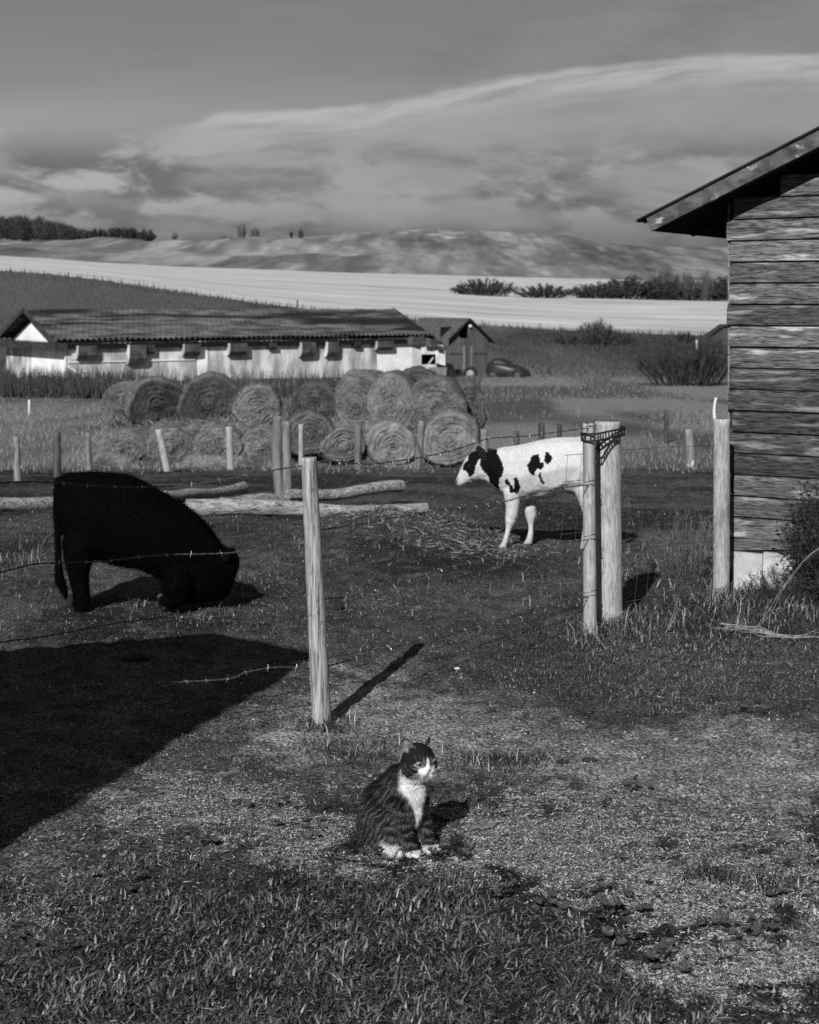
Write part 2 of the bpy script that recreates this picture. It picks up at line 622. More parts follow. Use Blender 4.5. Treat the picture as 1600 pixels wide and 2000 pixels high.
m_ground = material('ground_soil', .30, 2.0, 80, rough=.95, bump=.02, bscale=45, attr=True, contrast=(.36, .66), detail=7, spec=.05)
V, Fc = grid_sheet(US, YS, ground_z)
ground = obj('ground', V, Fc, m_ground, smooth=True, col=ground_tone(V[:, 0], V[:, 1]))
tag(ground, kind='structure')

UF = np.concatenate([-us_out[::-1][5:], np.linspace(-.31, .31, 300), us_out[:-5]])
m_field = material('stubble', .34, .52, .22, stretch=(.18, 1.1, 1), rough=.95, attr=True, contrast=(.3, .7), detail=6, dark=.30, dscale=.035, dstretch=(.25, 1.3, 1), spec=.03)
V, Fc = grid_sheet(UF, np.exp(np.linspace(math.log(152), math.log(655), 110)), ground_z)
c_, r_ = img_of(V[:, 0], V[:, 1])
tone = .95 + .35 * (fbm(V[:, 0] / 60, V[:, 1] / 9, 91, 4) - .5)
edge = sstep(V[:, 1] + (fbm(V[:, 0] / 7, V[:, 1] / 7, 95, 3) - .5) * 16, 152, 162)
tone = tone * (edge + (1 - edge) * .28)
field = obj('stubble_field', V, Fc, m_field, smooth=True, col=tone)
tag(field, kind='structure')

m_hill = material('hill_grass', .62, 1.35, .06, stretch=(1, .1, 1), rough=.95, attr=True, contrast=(.3, .7), detail=7, spec=.03, dark=.6, dscale=.03, dstretch=(1, .12, 1), dthr=(.5, .62))
V, Fc = grid_sheet(UF, np.concatenate([np.linspace(655, 1060, 120), np.linspace(1075, 1700, 20)]), ground_z)
x_, y_ = V[:, 0], V[:, 1]
c_, r_ = img_of(x_, y_)
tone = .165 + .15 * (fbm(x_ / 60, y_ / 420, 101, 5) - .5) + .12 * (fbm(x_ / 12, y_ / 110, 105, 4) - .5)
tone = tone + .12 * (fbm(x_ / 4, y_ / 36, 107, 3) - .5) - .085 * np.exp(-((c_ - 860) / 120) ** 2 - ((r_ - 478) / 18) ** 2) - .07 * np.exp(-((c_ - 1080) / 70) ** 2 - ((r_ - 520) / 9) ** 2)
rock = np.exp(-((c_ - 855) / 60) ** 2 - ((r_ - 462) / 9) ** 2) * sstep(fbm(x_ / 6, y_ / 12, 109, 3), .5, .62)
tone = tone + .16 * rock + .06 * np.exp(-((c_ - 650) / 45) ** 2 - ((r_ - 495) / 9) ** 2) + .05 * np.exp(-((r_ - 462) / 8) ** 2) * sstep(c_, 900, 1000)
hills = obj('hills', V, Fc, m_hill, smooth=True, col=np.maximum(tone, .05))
tag(hills, kind='structure')

# ------------------------------------------------------------------ loose ground cover
m_blade = material('grass_blade', .85, 1.15, 30, rough=.55, attr=True, spec=.3)
m_straw = material('straw', .85, 1.15, 40, rough=.7, attr=True, spec=.2)
m_dry = material('dry_stalk', .8, 1.2, 12, rough=.8, attr=True)


def scatter(n, r0, r1, c0=-70, c1=1670, power=1.0):
    """n points spread evenly over the stretch of ground seen between rows r0 and r1"""
    row = r0 + (r1 - r0) * rng.random(n) ** power
    y = y_of_row(row)
    c = c0 + (c1 - c0) * rng.random(n)
    x = (c - CX) / F_PX * y
    return x, y


def keep(p, x, y):
    k = rng.random(len(x)) < p
    return x[k], y[k]


def emit(name, VFC, mat):
    V, Fc, C = VFC
    o = obj(name, V, Fc, mat, col=C)
    tag(o, kind='stuff')
    return o


# dense turf in the foreground
x, y = scatter(150000, 1560, 2080)
c, r, straw, dirt, dense, loose = masks(x, y)
k = rng.random(len(x)) < np.clip(np.sqrt(dense) * .95 + loose * .3 + .11, 0, 1)
x, y, dn = x[k], y[k], dense[k]
n = len(x)
clump = fbm(x * 11, y * 11, 201, 3)
L = (.011 + .030 * rng.random(n) ** 1.5) * (.65 + .5 * dn) * (.6 + .9 * clump)
az = rng.random(n) * 6.283 * .85 + fbm(x * 5, y * 5, 203, 3) * 6
tone = (.018 + .15 * rng.random(n) ** 2.8 + .16 * (rng.random(n) < .06)) * (.45 + 1.1 * clump)
tag(emit('turf_grass', blades(np.stack([x, y, ground_z(x, y) - .003], 1), az, .25 + 1.25 * rng.random(n), L, .0024 + .0048 * rng.random(n) ** 1.5, tone, .7), m_blade),
    'dense dark green grass blades in the foreground turf', 'grass')

# short paddock grass from the fence to the calves
x, y = scatter(430000, 908, 1640)
c, r, straw, dirt, dense, loose = masks(x, y)
k = rng.random(len(x)) < np.clip(.36 + .35 * loose - .42 * dirt - .25 * straw + .9 * (fbm(x * 2.2, y * 2.2, 207, 4) - .5), .015, 1)
x, y, ls = x[k], y[k], loose[k]
n = len(x)
L = (.008 + .018 * rng.random(n) ** 2) * (1 + .9 * ls) * np.clip(y / 8, .8, 1.5)
dry = rng.random(n) < .05 + .42 * sstep(fbm(x * 1.7, y * 1.7, 209, 4), .35, .7)
tone = np.where(dry, .09 + .20 * rng.random(n) ** 2, .026 + .06 * rng.random(n) ** 1.8)
tag(emit('paddock_grass', blades(np.stack([x, y, ground_z(x, y) - .003], 1), rng.random(n) * 6.283, .3 + 1.1 * rng.random(n), L, (.0016 + .0022 * rng.random(n)) * np.clip(y / 7, .8, 2), tone, .7), m_blade),
    'short grazed grass covering the paddock around the calves', 'grass')

# taller dry stubble tufts
x, y = scatter(9000, 960, 1330)
c, r = img_of(x, y)
w = blob(c, r, [(380, 1195, 130, 28, .9), (640, 1170, 60, 20, .2), (800, 1160, 170, 30, .35), (780, 1050, 110, 40, .8), (960, 1085, 80, 30, .5), (1090, 1170, 90, 30, .5), (60, 1085, 70, 30, .9), (1300, 1120, 120, 60, .55),
                (1200, 1235, 80, 25, .8), (1330, 1225, 140, 30, .6), (1480, 1210, 120, 30, .7), (60, 1180, 120, 60, .15), (1040, 1070, 60, 20, .4)])
k = rng.random(len(x)) < np.clip(w * .8 + .02, 0, 1)
x, y = x[k], y[k]
n = len(x)
tag(emit('dry_stubble', blades(np.stack([x, y, ground_z(x, y) - .004], 1), rng.random(n) * 6.283, .05 + .8 * rng.random(n) ** 1.5, (.02 + .055 * rng.random(n) ** 2.2) * (y / 8), (.0022 + .002 * rng.random(n)) * (y / 8), .09 + .22 * rng.random(n) ** 2, .5), m_dry),
    'pale dry grass stalks standing in the paddock', 'grass')

# straw chips
x, y = scatter(420000, 1290, 2060)
c, r, straw, dirt, dense, loose = masks(x, y)
k = rng.random(len(x)) < np.clip(straw * .85 - dense * .5 + .02 + dirt * .02, 0.008, 1)
x, y = x[k], y[k]
n = len(x)
az = rng.random(n) * 6.283
ln = .0014 + .0062 * rng.random(n) ** 3
wd = .0006 + .0009 * rng.random(n)
z = ground_z(x, y) + .001 + .004 * rng.random(n)
d = np.stack([np.cos(az), np.sin(az), (rng.random(n) - .5) * .7], 1) * ln[:, None]
s = np.stack([-np.sin(az), np.cos(az), (rng.random(n) - .5) * .9], 1) * wd[:, None]
pb = np.stack([x, y, z], 1)
V = np.stack([pb - d - s, pb + d - s, pb + d + s, pb - d + s], 1).reshape(-1, 3)
Fc = np.arange(n * 4).reshape(n, 4)
o = emit('straw_chips', (V, Fc, np.repeat(.10 + .50 * rng.random(n) ** 1.5, 4)), m_straw)
tag(o, 'pale chopped straw scattered over the bare ground', 'straw')

# longer straws and twigs lying about
x, y = scatter(1500, 1080, 2050)
c, r, straw, dirt, dense, loose = masks(x, y)
k = rng.random(len(x)) < .35 + .5 * straw
x, y = x[k], y[k]
n = len(x)
az = rng.normal(0, .8, n)
dr = np.stack([np.cos(az), np.sin(az), rng.normal(0, .12, n)], 1)
L = .02 + .09 * rng.random(n) ** 2
dk = rng.random(n) < .4
tag(emit('twig_litter', spikes(np.stack([x, y, ground_z(x, y) + .006], 1), dr, L, .0009 + .0012 * rng.random(n), np.where(dk, .02, .16 + .2 * rng.random(n))), m_dry),
    'loose straws and thin twigs littering the yard', 'litter')

# gravel on the bare track
x, y = scatter(26000, 1300, 2000)
c, r, straw, dirt, dense, loose = masks(x, y)
k = rng.random(len(x)) < np.clip(dirt * .85 + .06 + straw * .1 - dense, 0, 1)
x, y = x[k], y[k]
n = len(x)
s = (.0014 + .0085 * rng.random(n) ** 6)[:, None]
bp = np.stack([x, y, ground_z(x, y)], 1)
V0, F0 = ICO1
sq = .55 + .6 * rng.random((n, 1, 3))
jit = 1 + .35 * (rng.random((n, len(V0), 1)) - .5)
V = bp[:, None, :] + V0[None] * jit * sq * s[:, :, None]
Fc = (np.arange(n)[:, None, None] * len(V0) + F0[None]).reshape(-1, 3)
m_stone = material('pebble', .85, 1.15, 90, rough=.85, attr=True)
tag(emit('gravel', (V.reshape(-1, 3), Fc, np.repeat(.04 + .26 * rng.random(n) ** 2.2, len(V0))), m_stone), 'small pale pebbles strewn on the bare track', 'gravel')

# valley grass: tufts, far slopes, the dark weeds by the long barn
def tufts(name, x, y, h, rad, tone, label, spread=.35):
    n = len(x)
    d = np.stack([rng.normal(0, spread, n), rng.normal(0, spread, n), np.ones(n)], 1)
    return tag(emit(name, spikes(np.stack([x, y, ground_z(x, y) - .02], 1), d, h, rad, tone), m_dry), label, 'grass')


n = 60000
y = 24 + 66 * rng.random(n) ** 1.3
c = -80 + 1760 * rng.random(n)
x = (c - CX) / F_PX * y
f = fbm(x * .22, y * .12, 81, 4)
k = rng.random(n) < np.clip(.08 + 1.3 * sstep(f, .4, .62), 0, 1) * sstep(y, 26, 40)
x, y, f = x[k], y[k], f[k]
n = len(x)
tufts('valley_grass', x, y, (.05 + .22 * rng.random(n) ** 2), .008 + .008 * rng.random(n), .06 + .20 * rng.random(n) ** 1.6, 'long dry grass of the valley floor beyond the paddock')

n = 30000
y = 84 + 66 * rng.random(n)
c = -80 + 1760 * rng.random(n)
x = (c - CX) / F_PX * y
tufts('slope_grass', x, y, (.1 + .3 * rng.random(n) ** 2), .02 + .02 * rng.random(n), .025 + .06 * rng.random(n) ** 1.5, 'dull rough grass on the slope beyond the barn')

n = 7000
c = -60 + 1000 * rng.random(n)
y = 62 + 9 * rng.random(n)
x = (c - CX) / F_PX * y
k = rng.random(n) < np.clip(.25 + .8 * sstep(c, 330, 200) + .5 * (fbm(x * .5, y * .3, 301, 3) - .4), 0, 1)
x, y = x[k], y[k]
n = len(x)
tufts('tall_weeds', x, y, .5 + .75 * rng.random(n), .018 + .02 * rng.random(n), .018 + .035 * rng.random(n) ** 1.5, 'dark tall weeds standing before the long white barn', .16)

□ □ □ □

_Work required_:
Without the pictures, please reproduce each line of the listing above exactly, from the first one through the line bearing "tone = .165".

_Finished answer_:
Write part 2 of the bpy script that recreates this picture. It picks up at line 622. More parts follow. Use Blender 4.5. Treat the picture as 1600 pixels wide and 2000 pixels high.
m_ground = material('ground_soil', .30, 2.0, 80, rough=.95, bump=.02, bscale=45, attr=True, contrast=(.36, .66), detail=7, spec=.05)
V, Fc = grid_sheet(US, YS, ground_z)
ground = obj('ground', V, Fc, m_ground, smooth=True, col=ground_tone(V[:, 0], V[:, 1]))
tag(ground, kind='structure')

UF = np.concatenate([-us_out[::-1][5:], np.linspace(-.31, .31, 300), us_out[:-5]])
m_field = material('stubble', .34, .52, .22, stretch=(.18, 1.1, 1), rough=.95, attr=True, contrast=(.3, .7), detail=6, dark=.30, dscale=.035, dstretch=(.25, 1.3, 1), spec=.03)
V, Fc = grid_sheet(UF, np.exp(np.linspace(math.log(152), math.log(655), 110)), ground_z)
c_, r_ = img_of(V[:, 0], V[:, 1])
tone = .95 + .35 * (fbm(V[:, 0] / 60, V[:, 1] / 9, 91, 4) - .5)
edge = sstep(V[:, 1] + (fbm(V[:, 0] / 7, V[:, 1] / 7, 95, 3) - .5) * 16, 152, 162)
tone = tone * (edge + (1 - edge) * .28)
field = obj('stubble_field', V, Fc, m_field, smooth=True, col=tone)
tag(field, kind='structure')

m_hill = material('hill_grass', .62, 1.35, .06, stretch=(1, .1, 1), rough=.95, attr=True, contrast=(.3, .7), detail=7, spec=.03, dark=.6, dscale=.03, dstretch=(1, .12, 1), dthr=(.5, .62))
V, Fc = grid_sheet(UF, np.concatenate([np.linspace(655, 1060, 120), np.linspace(1075, 1700, 20)]), ground_z)
x_, y_ = V[:, 0], V[:, 1]
c_, r_ = img_of(x_, y_)
tone = .165 + .15 * (fbm(x_ / 60, y_ / 420, 101, 5) - .5) + .12 * (fbm(x_ / 12, y_ / 110, 105, 4) - .5)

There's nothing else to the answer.